Answer: The first issue is whether Lewis’ conduct could amount to a representation. It is clear from Curtis v Chemical Cleaning & Dyeing co Ltd that a misrepresentation need not be made verbally; it can be implied from the conduct of a party. In this case, the fact John promised he would contact Lewis if the company was not profitable, and did not contact him, would amount to a representation that the company was profitable.

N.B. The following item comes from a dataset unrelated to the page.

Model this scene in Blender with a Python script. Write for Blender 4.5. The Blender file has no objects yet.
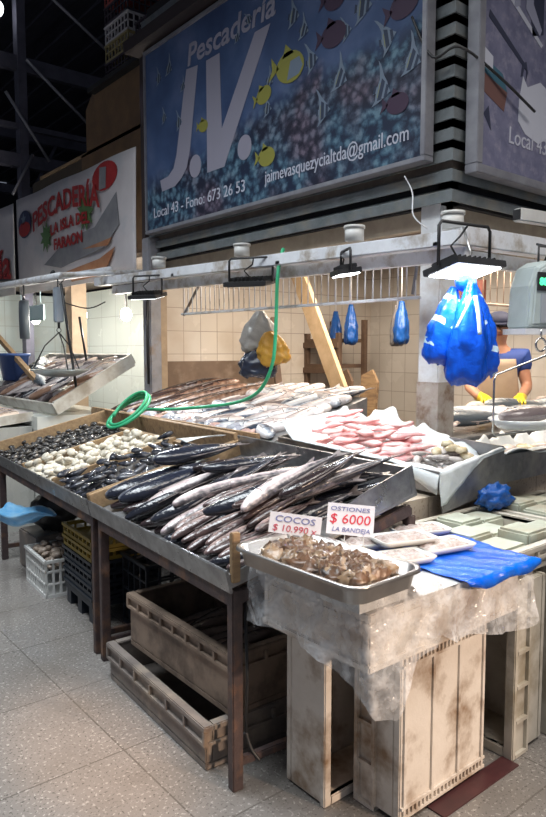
import bpy, bmesh, math, random
import numpy as np
from mathutils import Matrix, Vector, Euler
R = random.Random(7)
C = bpy.context.scene.collection
D = bpy.data
PI = math.pi
def rad(a): return math.radians(a)
# ------------------------------------------------------------------ materials
MATS = {}
def M(name, c1, c2=None, scale=8.0, rough=.5, metal=0.0, bump=0.0, bscale=None, dist=.01, spec=.5, trans=0.0, alpha=1.0,
      rnd=0.0, c3=None, scale3=2.0, lo=.35, hi=.65, rrough=0.0, stretch=None):
    m = D.materials.new(name); m.use_nodes = True
    nt = m.node_tree; n = nt.nodes; l = nt.links
    b = n['Principled BSDF']
    b.inputs['Roughness'].default_value = rough; b.inputs['Metallic'].default_value = metal
    b.inputs['Specular IOR Level'].default_value = spec
    b.inputs['Transmission Weight'].default_value = trans
    b.inputs['Alpha'].default_value = alpha
    tc = n.new('ShaderNodeTexCoord'); src = tc.outputs['Object']
    if stretch:
        mp = n.new('ShaderNodeMapping'); mp.inputs['Scale'].default_value = stretch
        l.new(src, mp.inputs['Vector']); src = mp.outputs['Vector']
    col = None
    def noise(s, d=5.0):
        t = n.new('ShaderNodeTexNoise'); t.inputs['Scale'].default_value = s; t.inputs['Detail'].default_value = d
        t.inputs['Roughness'].default_value = .62
        l.new(src, t.inputs['Vector']); return t
    def ramp(sock, a, bb, p, q):
        r = n.new('ShaderNodeValToRGB'); r.color_ramp.elements[0].position = p; r.color_ramp.elements[1].position = q
        r.color_ramp.elements[0].color = (*a, 1); r.color_ramp.elements[1].color = (*bb, 1)
        l.new(sock, r.inputs['Fac']); return r.outputs['Color']
    if c2:
        col = ramp(noise(scale).outputs['Fac'], c1, c2, lo, hi)
    if c3:
        f = ramp(noise(scale3).outputs['Fac'], (0, 0, 0), (1, 1, 1), .5, .68)
        mx = n.new('ShaderNodeMix'); mx.data_type = 'RGBA'
        l.new(f, mx.inputs['Factor'])
        if col: l.new(col, mx.inputs[6])
        else: mx.inputs[6].default_value = (*c1, 1)
        mx.inputs[7].default_value = (*c3, 1); col = mx.outputs[2]
    if rnd:
        oi = n.new('ShaderNodeObjectInfo'); mr = n.new('ShaderNodeMapRange')
        mr.inputs['To Min'].default_value = 1 - rnd; mr.inputs['To Max'].default_value = 1 + rnd
        l.new(oi.outputs['Random'], mr.inputs['Value'])
        hs = n.new('ShaderNodeHueSaturation'); l.new(mr.outputs['Result'], hs.inputs['Value'])
        if col: l.new(col, hs.inputs['Color'])
        else: hs.inputs['Color'].default_value = (*c1, 1)
        col = hs.outputs['Color']
    if col: l.new(col, b.inputs['Base Color'])
    else: b.inputs['Base Color'].default_value = (*c1, 1)
    if rrough:
        mr = n.new('ShaderNodeMapRange'); mr.inputs['To Min'].default_value = max(0.03, rough - rrough); mr.inputs['To Max'].default_value = rough + rrough
        mr.inputs['From Min'].default_value = .3; mr.inputs['From Max'].default_value = .7
        l.new(noise(scale * .7).outputs['Fac'], mr.inputs['Value']); l.new(mr.outputs['Result'], b.inputs['Roughness'])
    if bump:
        bp = n.new('ShaderNodeBump'); bp.inputs['Strength'].default_value = bump; bp.inputs['Distance'].default_value = dist
        l.new(noise(bscale or scale * 3).outputs['Fac'], bp.inputs['Height']); l.new(bp.outputs['Normal'], b.inputs['Normal'])
    MATS[name] = m; return m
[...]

For a representation to be actionable it must be an unambiguous, false statement of fact, which induced the claimant to enter the contract. There is no question as to whether the statement is false, the representation that the company was profitable was not “substantially correct” as per Avon Insurance plc v Swire Fraser Ltd, as the company had not profited in 6 months. As for whether it was a statement of fact, John did state that it was only his opinion that the company was not profitable. However, this was before he had checked the accounts, which he had promised to do. A statement can only be considered an opinion if the statement maker holds themselves out as having no expertise related to the statement, but in this case, John has stated he will check the state of the accounts, therefore suggesting he will have expertise once he checks the accounts. Therefore, the actual misrepresentation in question (not contacting Lewis), could not amount to an opinion.

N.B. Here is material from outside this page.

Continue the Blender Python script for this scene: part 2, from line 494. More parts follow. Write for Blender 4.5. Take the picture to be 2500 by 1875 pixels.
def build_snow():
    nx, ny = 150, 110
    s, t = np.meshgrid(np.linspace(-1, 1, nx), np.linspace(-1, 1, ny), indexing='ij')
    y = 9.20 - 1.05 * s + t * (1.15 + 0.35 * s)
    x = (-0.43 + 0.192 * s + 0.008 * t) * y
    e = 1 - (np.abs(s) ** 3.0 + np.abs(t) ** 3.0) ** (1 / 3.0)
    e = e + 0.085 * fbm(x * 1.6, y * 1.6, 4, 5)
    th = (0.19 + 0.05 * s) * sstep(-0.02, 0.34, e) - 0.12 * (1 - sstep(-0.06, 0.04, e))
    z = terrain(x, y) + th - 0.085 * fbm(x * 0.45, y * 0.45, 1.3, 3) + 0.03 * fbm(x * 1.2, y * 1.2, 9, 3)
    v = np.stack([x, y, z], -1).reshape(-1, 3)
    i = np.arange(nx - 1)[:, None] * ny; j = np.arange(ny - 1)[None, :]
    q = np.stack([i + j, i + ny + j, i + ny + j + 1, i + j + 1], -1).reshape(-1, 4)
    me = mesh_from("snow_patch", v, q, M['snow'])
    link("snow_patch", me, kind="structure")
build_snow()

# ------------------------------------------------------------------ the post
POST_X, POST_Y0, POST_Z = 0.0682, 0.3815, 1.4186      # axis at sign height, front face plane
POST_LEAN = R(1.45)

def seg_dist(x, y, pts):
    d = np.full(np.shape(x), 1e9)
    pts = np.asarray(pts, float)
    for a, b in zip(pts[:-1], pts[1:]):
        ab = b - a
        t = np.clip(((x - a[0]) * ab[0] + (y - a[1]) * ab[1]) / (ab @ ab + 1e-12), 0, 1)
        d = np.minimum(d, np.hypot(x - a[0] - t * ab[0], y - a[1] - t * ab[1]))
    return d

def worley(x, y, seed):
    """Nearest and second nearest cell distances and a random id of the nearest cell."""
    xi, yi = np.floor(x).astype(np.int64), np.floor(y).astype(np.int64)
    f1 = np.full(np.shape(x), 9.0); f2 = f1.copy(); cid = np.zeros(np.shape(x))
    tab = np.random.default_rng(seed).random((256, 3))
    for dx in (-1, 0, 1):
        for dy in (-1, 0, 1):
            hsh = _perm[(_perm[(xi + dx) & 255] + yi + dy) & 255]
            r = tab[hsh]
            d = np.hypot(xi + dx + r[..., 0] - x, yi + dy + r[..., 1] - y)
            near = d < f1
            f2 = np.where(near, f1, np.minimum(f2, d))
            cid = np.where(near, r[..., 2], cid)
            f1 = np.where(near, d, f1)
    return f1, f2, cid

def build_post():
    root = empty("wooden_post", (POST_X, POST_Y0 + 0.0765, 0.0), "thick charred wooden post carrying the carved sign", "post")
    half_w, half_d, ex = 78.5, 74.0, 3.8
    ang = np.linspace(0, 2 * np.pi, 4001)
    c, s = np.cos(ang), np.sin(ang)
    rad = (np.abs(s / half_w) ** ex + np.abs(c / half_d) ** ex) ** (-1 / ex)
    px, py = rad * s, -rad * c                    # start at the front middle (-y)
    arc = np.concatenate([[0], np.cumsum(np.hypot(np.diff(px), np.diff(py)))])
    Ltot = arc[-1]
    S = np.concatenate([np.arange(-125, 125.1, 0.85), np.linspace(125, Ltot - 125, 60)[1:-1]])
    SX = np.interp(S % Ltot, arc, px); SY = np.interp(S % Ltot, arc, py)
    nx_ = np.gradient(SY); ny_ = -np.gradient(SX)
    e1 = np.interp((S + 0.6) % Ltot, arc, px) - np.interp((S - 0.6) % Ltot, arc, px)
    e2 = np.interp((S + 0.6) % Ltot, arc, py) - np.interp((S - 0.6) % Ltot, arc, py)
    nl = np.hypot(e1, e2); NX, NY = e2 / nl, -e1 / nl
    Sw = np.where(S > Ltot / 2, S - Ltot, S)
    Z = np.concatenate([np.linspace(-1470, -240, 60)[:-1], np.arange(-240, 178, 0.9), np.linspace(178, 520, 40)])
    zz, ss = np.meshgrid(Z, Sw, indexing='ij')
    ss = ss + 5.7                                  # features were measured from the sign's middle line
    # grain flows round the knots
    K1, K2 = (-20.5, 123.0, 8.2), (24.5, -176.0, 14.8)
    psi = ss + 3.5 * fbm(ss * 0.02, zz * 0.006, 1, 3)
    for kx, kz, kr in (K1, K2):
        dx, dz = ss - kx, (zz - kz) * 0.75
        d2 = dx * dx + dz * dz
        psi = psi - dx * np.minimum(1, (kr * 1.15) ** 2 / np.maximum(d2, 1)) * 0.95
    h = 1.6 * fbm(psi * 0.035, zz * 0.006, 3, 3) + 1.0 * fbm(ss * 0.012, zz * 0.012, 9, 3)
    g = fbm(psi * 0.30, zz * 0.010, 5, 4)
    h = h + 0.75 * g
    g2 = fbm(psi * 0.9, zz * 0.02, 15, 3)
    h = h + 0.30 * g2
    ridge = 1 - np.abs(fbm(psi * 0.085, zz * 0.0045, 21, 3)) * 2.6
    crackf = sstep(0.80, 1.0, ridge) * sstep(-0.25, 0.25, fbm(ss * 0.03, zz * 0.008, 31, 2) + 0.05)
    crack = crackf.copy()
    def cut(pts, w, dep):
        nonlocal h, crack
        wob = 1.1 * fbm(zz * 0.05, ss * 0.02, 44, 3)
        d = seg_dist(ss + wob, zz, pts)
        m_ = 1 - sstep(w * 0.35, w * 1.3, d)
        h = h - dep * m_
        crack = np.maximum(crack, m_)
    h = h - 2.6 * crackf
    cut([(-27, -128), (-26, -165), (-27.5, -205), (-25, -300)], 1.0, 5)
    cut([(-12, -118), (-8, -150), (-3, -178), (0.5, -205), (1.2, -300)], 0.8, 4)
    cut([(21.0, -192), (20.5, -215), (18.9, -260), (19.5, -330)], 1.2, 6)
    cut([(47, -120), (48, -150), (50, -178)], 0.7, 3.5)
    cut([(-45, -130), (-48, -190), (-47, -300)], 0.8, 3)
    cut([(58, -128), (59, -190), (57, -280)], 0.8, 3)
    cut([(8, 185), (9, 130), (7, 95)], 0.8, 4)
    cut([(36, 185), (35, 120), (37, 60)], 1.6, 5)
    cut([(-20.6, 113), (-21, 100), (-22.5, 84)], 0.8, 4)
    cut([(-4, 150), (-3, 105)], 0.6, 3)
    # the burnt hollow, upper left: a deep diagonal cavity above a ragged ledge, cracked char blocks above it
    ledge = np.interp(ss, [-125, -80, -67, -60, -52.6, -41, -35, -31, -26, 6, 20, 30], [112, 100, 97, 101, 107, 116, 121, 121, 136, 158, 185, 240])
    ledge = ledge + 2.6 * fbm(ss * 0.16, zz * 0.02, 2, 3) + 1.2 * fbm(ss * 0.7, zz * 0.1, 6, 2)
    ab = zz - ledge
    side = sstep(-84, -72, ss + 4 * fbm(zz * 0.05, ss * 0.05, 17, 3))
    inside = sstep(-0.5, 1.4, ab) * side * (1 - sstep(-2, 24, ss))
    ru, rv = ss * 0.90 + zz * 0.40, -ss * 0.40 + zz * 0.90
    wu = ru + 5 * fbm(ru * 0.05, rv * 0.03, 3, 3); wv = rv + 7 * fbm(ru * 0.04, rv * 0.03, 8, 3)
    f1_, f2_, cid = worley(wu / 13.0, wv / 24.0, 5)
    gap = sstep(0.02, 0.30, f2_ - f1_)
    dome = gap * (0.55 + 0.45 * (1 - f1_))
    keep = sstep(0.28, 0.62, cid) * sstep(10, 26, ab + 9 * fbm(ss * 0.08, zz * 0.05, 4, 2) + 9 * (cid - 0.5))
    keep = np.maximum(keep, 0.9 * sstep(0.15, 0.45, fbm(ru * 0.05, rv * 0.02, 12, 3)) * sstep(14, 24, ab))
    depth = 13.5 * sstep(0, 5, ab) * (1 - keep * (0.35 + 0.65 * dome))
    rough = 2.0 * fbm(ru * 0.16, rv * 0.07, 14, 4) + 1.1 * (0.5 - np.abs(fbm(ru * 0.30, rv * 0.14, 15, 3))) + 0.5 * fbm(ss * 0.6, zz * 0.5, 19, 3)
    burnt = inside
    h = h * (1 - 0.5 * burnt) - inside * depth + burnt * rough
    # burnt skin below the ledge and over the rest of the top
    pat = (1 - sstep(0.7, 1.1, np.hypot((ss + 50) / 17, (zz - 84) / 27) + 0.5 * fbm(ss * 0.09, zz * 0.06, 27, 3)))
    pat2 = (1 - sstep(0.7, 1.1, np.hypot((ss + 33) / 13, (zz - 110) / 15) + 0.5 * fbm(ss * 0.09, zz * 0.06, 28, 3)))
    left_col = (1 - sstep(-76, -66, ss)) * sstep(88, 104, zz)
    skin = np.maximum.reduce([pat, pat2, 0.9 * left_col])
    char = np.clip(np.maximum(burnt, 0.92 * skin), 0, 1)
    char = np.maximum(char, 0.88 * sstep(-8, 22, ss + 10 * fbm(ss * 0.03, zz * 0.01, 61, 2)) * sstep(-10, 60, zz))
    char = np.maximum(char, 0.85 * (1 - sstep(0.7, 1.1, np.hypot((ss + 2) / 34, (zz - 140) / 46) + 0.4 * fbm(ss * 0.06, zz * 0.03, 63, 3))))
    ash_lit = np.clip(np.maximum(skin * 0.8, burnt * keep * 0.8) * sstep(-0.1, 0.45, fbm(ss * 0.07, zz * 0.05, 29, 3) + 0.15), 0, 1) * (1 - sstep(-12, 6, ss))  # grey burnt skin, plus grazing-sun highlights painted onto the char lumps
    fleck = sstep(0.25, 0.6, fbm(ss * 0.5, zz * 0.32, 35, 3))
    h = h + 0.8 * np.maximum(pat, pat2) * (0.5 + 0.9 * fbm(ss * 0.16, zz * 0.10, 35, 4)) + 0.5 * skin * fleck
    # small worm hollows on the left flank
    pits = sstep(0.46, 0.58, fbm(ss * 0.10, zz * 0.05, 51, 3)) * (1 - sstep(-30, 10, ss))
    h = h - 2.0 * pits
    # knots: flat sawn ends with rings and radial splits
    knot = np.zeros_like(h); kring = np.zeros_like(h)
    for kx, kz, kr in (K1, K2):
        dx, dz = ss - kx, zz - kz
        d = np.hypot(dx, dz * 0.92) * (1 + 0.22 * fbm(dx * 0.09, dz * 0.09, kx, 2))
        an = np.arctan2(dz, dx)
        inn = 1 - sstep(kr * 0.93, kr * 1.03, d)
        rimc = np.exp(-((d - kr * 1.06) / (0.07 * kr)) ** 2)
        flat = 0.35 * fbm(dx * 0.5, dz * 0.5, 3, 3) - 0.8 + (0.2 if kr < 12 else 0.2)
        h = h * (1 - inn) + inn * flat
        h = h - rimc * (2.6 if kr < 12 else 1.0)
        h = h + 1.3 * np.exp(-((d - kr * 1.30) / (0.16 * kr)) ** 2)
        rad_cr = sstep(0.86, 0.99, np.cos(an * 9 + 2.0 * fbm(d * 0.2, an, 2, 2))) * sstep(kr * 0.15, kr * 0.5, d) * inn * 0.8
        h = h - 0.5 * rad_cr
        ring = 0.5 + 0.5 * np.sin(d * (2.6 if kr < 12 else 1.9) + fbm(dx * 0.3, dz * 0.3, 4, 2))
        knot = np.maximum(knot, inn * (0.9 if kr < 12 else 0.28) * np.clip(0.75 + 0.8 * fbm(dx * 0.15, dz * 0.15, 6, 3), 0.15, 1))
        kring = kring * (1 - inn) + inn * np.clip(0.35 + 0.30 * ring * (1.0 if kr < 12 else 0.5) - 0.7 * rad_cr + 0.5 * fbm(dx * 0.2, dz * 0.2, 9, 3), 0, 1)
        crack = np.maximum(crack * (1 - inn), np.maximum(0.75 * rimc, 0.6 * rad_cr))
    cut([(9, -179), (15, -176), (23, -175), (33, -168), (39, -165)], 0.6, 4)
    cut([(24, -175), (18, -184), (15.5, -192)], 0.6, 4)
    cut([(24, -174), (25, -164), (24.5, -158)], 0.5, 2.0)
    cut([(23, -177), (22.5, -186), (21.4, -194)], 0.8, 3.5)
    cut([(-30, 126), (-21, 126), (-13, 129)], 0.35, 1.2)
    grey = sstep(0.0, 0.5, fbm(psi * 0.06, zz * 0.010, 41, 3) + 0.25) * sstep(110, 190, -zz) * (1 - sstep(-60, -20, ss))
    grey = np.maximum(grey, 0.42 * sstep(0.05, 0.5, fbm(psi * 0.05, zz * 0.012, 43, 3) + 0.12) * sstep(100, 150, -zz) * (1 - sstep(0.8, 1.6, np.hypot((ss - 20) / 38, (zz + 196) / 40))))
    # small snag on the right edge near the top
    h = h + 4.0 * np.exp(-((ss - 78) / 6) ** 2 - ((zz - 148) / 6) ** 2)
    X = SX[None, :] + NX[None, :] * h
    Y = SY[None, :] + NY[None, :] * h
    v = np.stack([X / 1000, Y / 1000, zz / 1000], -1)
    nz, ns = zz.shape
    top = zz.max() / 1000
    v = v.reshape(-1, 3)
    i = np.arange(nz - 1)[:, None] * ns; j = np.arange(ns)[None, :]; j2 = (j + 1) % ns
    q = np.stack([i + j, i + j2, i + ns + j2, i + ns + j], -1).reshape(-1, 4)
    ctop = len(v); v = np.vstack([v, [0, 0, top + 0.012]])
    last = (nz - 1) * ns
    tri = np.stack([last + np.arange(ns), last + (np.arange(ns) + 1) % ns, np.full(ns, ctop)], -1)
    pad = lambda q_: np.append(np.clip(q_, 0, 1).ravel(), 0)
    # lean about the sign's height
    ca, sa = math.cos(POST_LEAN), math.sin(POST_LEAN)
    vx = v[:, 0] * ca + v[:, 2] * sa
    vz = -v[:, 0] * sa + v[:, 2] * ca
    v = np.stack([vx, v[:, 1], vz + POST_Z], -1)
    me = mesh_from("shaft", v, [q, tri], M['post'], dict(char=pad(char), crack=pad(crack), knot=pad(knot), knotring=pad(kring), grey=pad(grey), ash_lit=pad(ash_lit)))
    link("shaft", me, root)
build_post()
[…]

There may be a question of whether John’s statement would amount to a statement of intention and therefore not be actionable. However, the actual misrepresentation was not a statement of intention, it was a statement of fact regarding the accounts. The fact there was a statement of intention to check those facts is not damning on Lewis’ argument.

Next, it needs to be considered whether the statement induced Lewis into the contract. To do so, the statement must be material, made to the representee, and acted upon. It is clear the representation was objectively material. The accounts of a company will be one of the most important factors in a purchase, and there is no indication from Lewis that he had any other interest in the company. However, if Lewis was purchasing the company for reasons unrelated to the accounts, it representation would not be material (JEB Fasteners Ltd v Marks Bloom & Co. The fact that Lewis took positive action to query the accounts of the company suggests it was material.

Lewis was not expressly aware of the representation, but John not contacting Lewis has made that representation by conduct, therefore it would be known to Lewis. Lewis also clearly acted upon the representation, as because he has not heard from John in the promised week time-frame, he assumes the company’s accounts are fine, and therefore goes on to sign the contract for the purchase. Therefore, it is clear the misrepresentation is actionable as it is a false statement of fact which induced Lewis to enter the contract.

As for the type of misrepresentation, this is dependent on the particular facts and the intentions of John. The misrepresentation was made via the conduct of John, when he did not conduct Lewis. If John had checked the accounts, but decided to purposely withhold this information, this would amount to a fraudulent misrepresentation. As per Derry v Peek, his conduct would amount to a statement that John knows it false.

If John did not bother to check the accounts, or forgot, this would therefore amount to a negligent misrepresentation, which could either be pursued under the tort of deceit or the Misrepresentation Act 1967.

Under the tort of deceit, it is clear there would have been a breach of reasonable care and skill, as John was on a duty to check the accounts, either by forgetting or intentionally not checking he has breached this duty, as he knew the importance of it to the contract. (Hedley Byrne & Co Ltd v Heller & Partners Ltd. John had held himself out as having the expertise to check the accounts, which Lewis relied upon (Henderson v Merrett Syndicates Ltd).

Under Section 2(1) of the Misrepresentation Act, we have already established that if the statement was made fraudulently it would be actionable as fraudulent misrepresentation. Therefore, the only defence John will have, is to prove he had reasonable grounds to believe the statement was true. The fact that John says he ‘unsure’ about the accounts of the company suggests he had no reasonable grounds to believe it was profitable, and needed to check.